What we are witnessing in the Netherlands, and across Europe, is the exploitation of the productive indeterminacy of culture and race “for the monopolisation of virtue and a defence mechanism against the loss of self,” both in an economic, and political sense—what Sherene Razack names “a way of purifying and regenerating one’s own race.”
“I Didn’t Mean To!” Tracing the Roots of ‘Dutch Innocence’ | Processed Life
Being a white, reasonably well-off Dutchman, this makes for some uncomfortable reading, not in the least because much of it rings true—there appears to be a lot of unexamined racism behind Dutch propriety.
Many C.E.O.s receive a lot of stock and stock options. Over time, they and other rich people earn a lot of money from the capital they have accumulated: it comes in the form of dividends, capital gains, interest payments, profits from private businesses, and rents. Income from capital has always played a key role in capitalism. Piketty claims that its role is growing even larger, and that this helps explain why inequality is rising so fast. Indeed, he argues that modern capitalism has an internal law of motion that leads, not inexorably but generally, toward less equal outcomes. The law is simple.
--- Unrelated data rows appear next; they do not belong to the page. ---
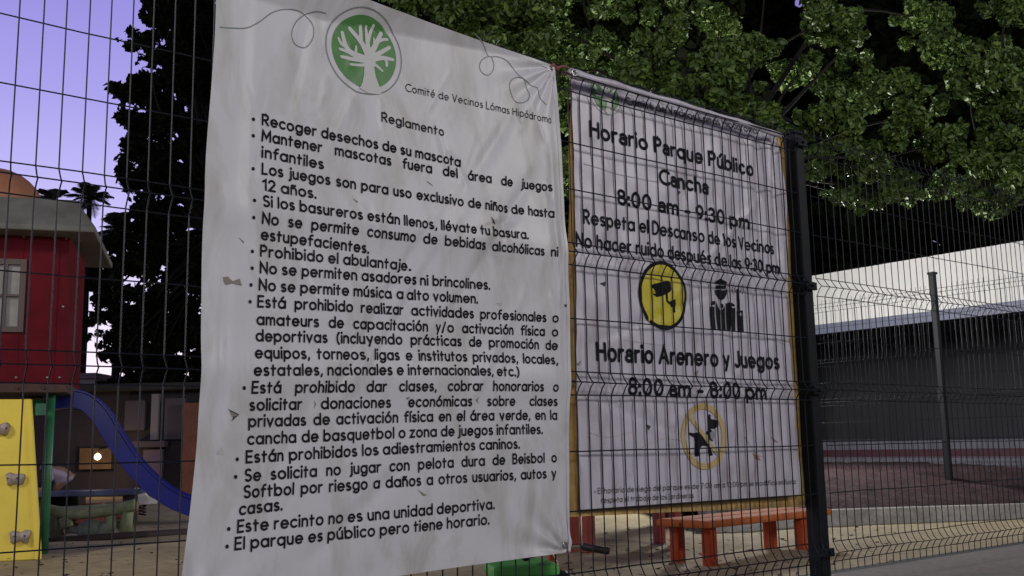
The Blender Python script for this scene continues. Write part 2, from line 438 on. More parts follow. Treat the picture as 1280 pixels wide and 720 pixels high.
for _ in range(46):
    _x, _z, _a, _l = _rc.uniform(1.2, 2.6), _rc.uniform(.3, 2.1), _rc.uniform(.6, 2.2), _rc.uniform(.05, .22)
    FOLDS.append(((_x, _z), (_x+_l*math.cos(_a), _z+_l*math.sin(_a)), _rc.uniform(.007, .014), _rc.choice((-1, 1))*_rc.uniform(.002, .0048)))
def crease_h(x): return max(0.0, min(.115, .105*(TRx-.02-x)/.95)) 
def y1(x, z):
    y = 0.0
    for (a, b, w, am) in FOLDS:
        ax, az = a; bx, bz = b; dx, dz = bx-ax, bz-az; L2 = dx*dx+dz*dz
        t = ((x-ax)*dx+(z-az)*dz)/L2
        d = abs((x-ax)*dz-(z-az)*dx)/math.sqrt(L2)
        e = max(0.0, 1-abs(t-.5)**4*14) if -.05 < t < 1.05 else 0.0
        y += am*e*math.exp(-(d/w)**2)
    for (cx, cz, amp, k, L, ph) in ((TRx, TRz, .014, 15, .18, .4), (BRx, BRz, .014, 13, .18, 1.1), (BLx, BLz, .008, 11, .2, 0.)):
        r = math.hypot(x-cx, z-cz); th = math.atan2(z-cz, x-cx)
        y += amp*math.sin(k*th+ph)*math.exp(-r/L)*min(1, r/.04)
    y += .006*math.sin(3.1*x+2.2*z+.5)*math.sin(2.7*z-1.1*x) + .0025*math.sin(9*x+3*z)*math.sin(7*z-4*x)
    y += .0012*math.sin(23*x-11*z)*math.sin(19*z+8*x)
    for zz in (1.423, .902): y -= .010*math.exp(-((z-zz)/.07)**2)
    # the rim above the last bend of the mesh leans out over the viewer
    top = TRz + (2.235-TRz)*max(0, min(1, (TRx-x)/(TRx-TLx))) ; h = crease_h(x)
    zc = top-h
    if z > zc: y -= (z-zc)*.65
    elif z > zc-.05: y -= .0
    return YB1 + y*.9
def surf1(x, z, off=0.0): return (x, y1(x, z)-off, z)
def edge_l(v):  # left edge is wavy
    return TLx + (BLx-TLx)*v**1.6 + .020*math.sin(3.4*v+.3)*v + .010*math.sin(9*v+1.0)
def edge_r(v): return TRx + (BRx-TRx)*v + .035*math.sin(math.pi*v*.95) + .004*math.sin(14*v)
def edge_t(u): return 2.235 + (TRz-2.235)*u - .012*math.sin(math.pi*u)
def edge_b(u): return BLz + (BRz-BLz)*u + .012*math.sin(math.pi*u)
def vinyl(name, base, dirt, dscale=3.0):
    m = bpy.data.materials.new(name); m.use_nodes = True
    n = m.node_tree; b = n.nodes['Principled BSDF']; b.inputs['Roughness'].default_value = .42
    tc = n.nodes.new('ShaderNodeTexCoord'); mp = n.nodes.new('ShaderNodeMapping'); mp.inputs['Scale'].default_value = (2.2, 1, .8); mp.inputs['Rotation'].default_value = (0, .6, 0)
    nz = n.nodes.new('ShaderNodeTexNoise'); nz.inputs['Scale'].default_value = dscale; nz.inputs['Detail'].default_value = 7; nz.inputs['Roughness'].default_value = .62; nz.inputs['Distortion'].default_value = .6
    cr = n.nodes.new('ShaderNodeValToRGB'); cr.color_ramp.elements[0].position = .30; cr.color_ramp.elements[0].color = (*dirt, 1); cr.color_ramp.elements[1].position = .52; cr.color_ramp.elements[1].color = (*base, 1)
    n.links.new(tc.outputs['Object'], mp.inputs['Vector']); n.links.new(mp.outputs['Vector'], nz.inputs['Vector']); n.links.new(nz.outputs['Fac'], cr.inputs['Fac']); n.links.new(cr.outputs['Color'], b.inputs['Base Color'])
    bn = n.nodes.new('ShaderNodeTexNoise'); bn.inputs['Scale'].default_value = 14; bn.inputs['Detail'].default_value = 3
    bp = n.nodes.new('ShaderNodeBump'); bp.inputs['Strength'].default_value = .25; bp.inputs['Distance'].default_value = .006
    n.links.new(tc.outputs['Object'], bn.inputs['Vector']); n.links.new(bn.outputs['Fac'], bp.inputs['Height']); n.links.new(bp.outputs['Normal'], b.inputs['Normal'])
    return m
m_vinyl = vinyl('white_vinyl', (.52, .52, .545), (.38, .37, .35))
m_ink = mat('black_ink', (.016, .016, .019), .85, spec=.1, noise=.5, nscale=11)
m_green = mat('emblem_green', (.065, .20, .05), .45, noise=.15, nscale=20)
m_white = mat('emblem_white', (.50, .50, .49), .5)
m_line = mat('grey_green_line', (.17, .20, .185), .5)
m_metal = mat('galvanised', (.45, .45, .45), .35, .9)
banner = empty('rules_banner', (1.9, YB1, .22))
tag(banner, 'large white banner listing the park rules under a round green tree emblem', 'banner')
def put(o, root): # keep world geometry under a root that sits at its own place
    o.parent = root; o.matrix_parent_inverse = Matrix.Translation(root.location).inverted(); return o
sh = MB()
def b1(u, v):
    xl, xr = edge_l(v), edge_r(v); zt, zb = edge_t(u), edge_b(u)
    x = xl+(xr-xl)*u; z = zt+(zb-zt)*v
    return surf1(x, z)
sh.grid(b1, 190, 250)
put(sh.build('sheet', m_vinyl, smooth=True), banner)
let = MB()
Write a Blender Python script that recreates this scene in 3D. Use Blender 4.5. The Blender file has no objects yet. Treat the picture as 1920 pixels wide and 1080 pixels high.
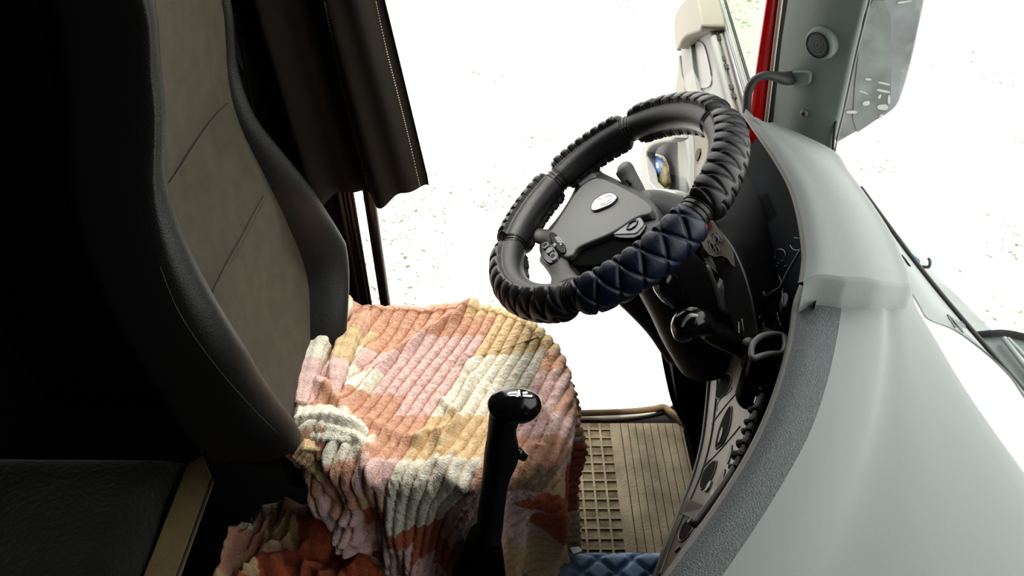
import bpy, bmesh, math, random
import numpy as np
from mathutils import Vector, Matrix, noise
from mathutils.bvhtree import BVHTree

random.seed(4)
scn = bpy.context.scene
COL = scn.collection
V = Vector
CAM = V((0, 0, 1.6)); PITCH = math.radians(41); FPX = 1400.0
FW = V((0, math.cos(PITCH), -math.sin(PITCH))); UP = V((0, math.sin(PITCH), math.cos(PITCH))); RX = V((1, 0, 0))

# ------------------------------------------------------------ measuring helpers
def ray(px, py): return FW + RX*((px-960)/FPX) + UP*((540-py)/FPX)
def W(px, py, x=None, y=None, z=None, t=None):
    r = ray(px, py)
    if x is not None: t = x/r.x
    elif y is not None: t = y/r.y
    elif z is not None: t = (z-CAM.z)/r.z
    return CAM + r*t
def Wpl(px, py, p, n):
    r = ray(px, py); return CAM + r*((p-CAM).dot(n)/r.dot(n))

# ------------------------------------------------------------ materials
def mat(name, col, rough=.6, bump=0, bscale=200, var=0, vscale=8, metal=0, spec=.5, sheen=0, attr=False, coat=0, trans=0, detail=3):
    m = bpy.data.materials.new(name); m.use_nodes = True
    nt = m.node_tree; b = nt.nodes['Principled BSDF']
    b.inputs['Base Color'].default_value = (*col, 1); b.inputs['Roughness'].default_value = rough
    b.inputs['Metallic'].default_value = metal; b.inputs['Specular IOR Level'].default_value = spec
    b.inputs['Coat Weight'].default_value = coat
    if sheen:
        b.inputs['Sheen Weight'].default_value = sheen; b.inputs['Sheen Roughness'].default_value = .5
    tc = nt.nodes.new('ShaderNodeTexCoord')
    src = None
    if attr:
        a = nt.nodes.new('ShaderNodeVertexColor'); a.layer_name = 'Col'; src = a.outputs['Color']
    if var:
        n = nt.nodes.new('ShaderNodeTexNoise'); n.inputs['Scale'].default_value = vscale; n.inputs['Detail'].default_value = 6
        nt.links.new(tc.outputs['Object'], n.inputs['Vector'])
        mr = nt.nodes.new('ShaderNodeMapRange'); mr.inputs['From Min'].default_value = .3; mr.inputs['From Max'].default_value = .7
        mr.inputs['To Min'].default_value = 1-var; mr.inputs['To Max'].default_value = 1+var*.5
        nt.links.new(n.outputs['Fac'], mr.inputs['Value'])
        mx = nt.nodes.new('ShaderNodeMix'); mx.data_type = 'RGBA'; mx.blend_type = 'MULTIPLY'; mx.inputs['Factor'].default_value = 1
        if src: nt.links.new(src, mx.inputs['A'])
        else: mx.inputs['A'].default_value = (*col, 1)
        nt.links.new(mr.outputs['Result'], mx.inputs['B']); src = mx.outputs['Result']
    if src: nt.links.new(src, b.inputs['Base Color'])
    if bump:
        n2 = nt.nodes.new('ShaderNodeTexNoise'); n2.inputs['Scale'].default_value = bscale; n2.inputs['Detail'].default_value = detail
        nt.links.new(tc.outputs['Object'], n2.inputs['Vector'])
        bp = nt.nodes.new('ShaderNodeBump'); bp.inputs['Strength'].default_value = bump; bp.inputs['Distance'].default_value = .003
        nt.links.new(n2.outputs['Fac'], bp.inputs['Height']); nt.links.new(bp.outputs['Normal'], b.inputs['Normal'])
    return m

def leather_mat(name, col, rough, scale, bump):
    m = mat(name, col, rough); nt = m.node_tree; b = nt.nodes['Principled BSDF']
    tc = nt.nodes.new('ShaderNodeTexCoord'); v = nt.nodes.new('ShaderNodeTexVoronoi'); v.feature = 'DISTANCE_TO_EDGE'
    mp = nt.nodes.new('ShaderNodeMapping'); mp.inputs['Scale'].default_value = (1, 2.2, 1.4)
    nt.links.new(tc.outputs['Object'], mp.inputs['Vector']); nt.links.new(mp.outputs['Vector'], v.inputs['Vector'])
    v.inputs['Scale'].default_value = scale
    bp = nt.nodes.new('ShaderNodeBump'); bp.inputs['Strength'].default_value = bump; bp.inputs['Distance'].default_value = .003
    nt.links.new(v.outputs['Distance'], bp.inputs['Height']); nt.links.new(bp.outputs['Normal'], b.inputs['Normal'])
    return m

M = {}
M['black'] = mat('black plastic', (.006,.0065,.0065), .5, .15, 600, spec=.3)
M['black_gloss'] = mat('glossy black plastic', (.006, .006, .007), .18)
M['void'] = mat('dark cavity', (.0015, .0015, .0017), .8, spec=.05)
M['cover'] = mat('black quilted leatherette', (.010,.0107,.0125), .36, .25, 900)
M['cover_blue'] = mat('navy quilted leatherette', (.006,.012,.030), .38, .25, 900, .5, 60)
M['rim'] = mat('black rubber rim', (.012, .012, .012), .38, .1, 500)
M['hub'] = mat('grey airbag plastic', (.125,.13,.128), .5, .25, 700)
M['hub_dark'] = mat('dark hub plastic', (.045,.046,.047), .5, .2, 700)
M['silver'] = mat('silver grey trim', (.15,.155,.165), .35, metal=.3)
M['white'] = mat('white enamel', (.9, .9, .9), .35)
M['pink'] = mat('faded red print', (.75, .45, .47), .5)
M['btn'] = mat('grey buttons', (.14,.145,.15), .4)
M['dash_top'] = leather_mat('pale grey dashboard skin', (.185, .205, .20), .62, 300, .10)
M['dash_pad'] = leather_mat('grained grey dashboard pad', (.10, .115, .118), .6, 300, .75)
M['lip'] = mat('beige grey lip', (.13,.125,.115), .55, .1, 500)
M['strip'] = mat('light windscreen ledge', (.33,.36,.355), .6, .08, 300)
M['painted_sun'] = mat('painted sun white', (.95,.95,.94), .7)  # near-white colour standing in for direct sun
M['fascia'] = mat('brown grey fascia plastic', (.075,.062,.046), .5, .15, 500, .2, 12)
M['fascia_dark'] = mat('dark fascia plastic', (.012,.013,.014), .8, .2, 500, .3, 20, spec=.15)
M['pillar'] = mat('grey green pillar trim', (.155,.185,.175), .6, .1, 400, .05, 6, spec=.25)
M['pillar_dark'] = mat('darker grille fabric', (.05,.06,.06), .7, .4, 900)
M['red'] = mat('red truck paint', (.80,.008,.014), .3, coat=.5)
M['seal'] = mat('black rubber seal', (.012, .012, .012), .6)
M['seal_beige'] = mat('beige seal edge', (.42, .35, .30), .7)
M['door'] = mat('pale grey door trim', (.20,.21,.20), .6, .12, 300, .08, 10)
M['door_beige'] = mat('beige door trim', (.18,.165,.14), .6, .12, 300)
M['door_dark'] = mat('dark door pocket', (.022, .025, .028), .7)
M['seat_fabric'] = mat('brown seat fabric', (.070,.058,.036), .95, .5, 1100, .25, 30, sheen=.1)
M['seat_leather'] = mat('black seat leatherette', (.014,.0145,.0145), .42, .3, 500)
M['piping'] = mat('grey piping', (.07,.065,.05), .8)
M['curtain'] = mat('brown curtain cloth', (.012,.0072,.004), .95, .4, 700, .2, 20)
M['stitch'] = mat('cream stitching', (.75, .62, .45), .8)
M['plush'] = mat('dark grey plush', (.012,.013,.010), .95, 1.0, 120, .7, 14, sheen=.4)
M['woven'] = mat('beige woven cloth edge', (.30,.22,.11), .9, .7, 600, .15, 40)
M['metal'] = mat('brushed metal', (.5, .5, .48), .35, metal=.8)
M['wall'] = mat('dark cab lining', (.012, .012, .012), .9)
M['wall_brown'] = mat('dark brown pillar lining', (.012,.010,.009), .7)
M['bar'] = mat('dark brown painted bar', (.024,.017,.014), .3)
M['mat_rubber'] = mat('dusty rubber mat', (.33,.285,.195), .9, .6, 160, .35, 14)
M['mat_dark'] = mat('dusty rubber groove', (.25,.205,.135), .95, .9, 120, .5, 30)
M['mat_lip'] = mat('brown rubber mat lip', (.13, .09, .05), .8, .4, 100, .3, 14)
M['quilt_blue'] = mat('steel blue quilted leatherette', (.14,.24,.38), .5, .3, 500)
M['sill'] = mat('dusty pale sill metal', (.9,.86,.78), .5, .3, 80, .15, 30)
M['blanket'] = mat('fleece blanket', (1, 1, 1), 1.0, 1.0, 330, .20, 170, spec=.1, sheen=.25, attr=True, detail=6)
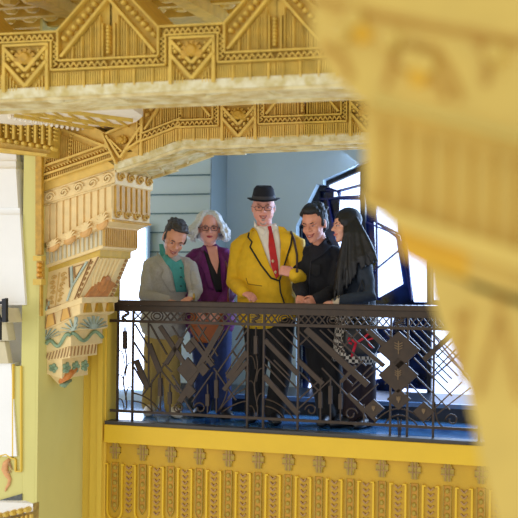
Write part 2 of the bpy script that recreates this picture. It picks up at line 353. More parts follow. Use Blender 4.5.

When the rate of return on capital—the annual income it generates divided by its market value—is higher than the economy’s growth rate, capital income will tend to rise faster than wages and salaries, which rarely grow faster than G.D.P.
John Cassidy: Is Surging Inequality Endemic to Capitalism? : The New Yorker
Another piece on Piketty, more balanced than the Guardian interview and with some additional interesting insights into the emergence of “supermanagers” and the important point that economics and politics must be studied together.
There is a fundamentalist belief by capitalists that capital will save the world, and it just isn’t so. Not because of what Marx said about the contradictions of capitalism, because, as I discovered, capital is an end in itself and no more.
Occupy was right: capitalism has failed the world | Books | The Observer
So I came across the book by Piketty on capitalism and was blown away. It appears he’s delivered conclusive proof that under capitalism the rich do indeed keep getting richer…
Revive (and destigmatise) social housing, so that we can live well yet cheaply. Make all higher education free at the point of use, in order that the cognitive gap between the “serving” and the “serviced” classes become even more untenable. Strongly regulate capitalism (shorter working weeks, citizen’s incomes, powerful public infrastructures and networks) so that men, women and children can experiment with new mixes of the productive and the emotional in our lives. In short: support our autonomy, don’t prescribe our happiness.
Not wellbeing, but wellbecoming | Comment is free | theguardian.com
More post-Play-Ethic Pat Kane, arguing for supportive but non-prescriptive government. Government as play coach.